İnsan hakları savunucuları her şeye hazırdır. Mücadele hayatımın her bölümünde hep dışlanan, ötekileştirilen olmaya alışkınım zaten. Hep üvey evlat olmaya alıştık kısaca; iktidar sahipleri kim olursa olsun bizi sevmedi çünkü hep yanlışlarını hatırlattık. Allah'ın izniyle değerlerimi hiçbir zaman dünyevi hususlar için satmadım, görüşlerimin karşılığına hazırım. 3 günlük dünya için onurumu, izzetimi çiğnetmem. Süreçte hep dik durdum ve duracağım inşaallah.
- Kılıçdaroğlu, Şanar Yurdatapan ve Sezgin Tanrıkulu gibi isimler sizin arkanızda duruyorlar. Sesinizi duyurma şansları nedir?

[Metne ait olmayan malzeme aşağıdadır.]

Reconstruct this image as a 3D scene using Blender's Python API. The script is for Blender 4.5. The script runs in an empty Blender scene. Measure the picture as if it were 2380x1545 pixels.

CHP Genel Başkanı Kemal Kılıçdaroğu, HDP sözcüsü Ayhan Bilgen, SP Genel Başkan Yardımcısı Birol Aydın arayarak üzüntülerini dile getirdi. Sosyal medyada sağolsun çok kişi üzüntülerini bildirdi. Beni yakinen tanıyanların karar karşısındaki şaşkınlıkları benim için bir onur madalyasıdır. Sayın Kılıçdaroğlu grup konuşmasında ihracımı ve ceza kararını şiddetle eleştirdi ve ‘zulme karşı Gergerlioğlu'nun yanındayız’ dedi. Şanar Yurdatapan bir düşünce özgürlüğü kahramanı olarak suç diye nitelenen sözlerimi okuyarak kendisi hakkında suç duyurusu yaptı. Bu toplumun böylesi hakkaniyetli tavırlarla taraftarlık hastalığını yenerek adalet sahiline yaklaşabileceğine inanıyorum.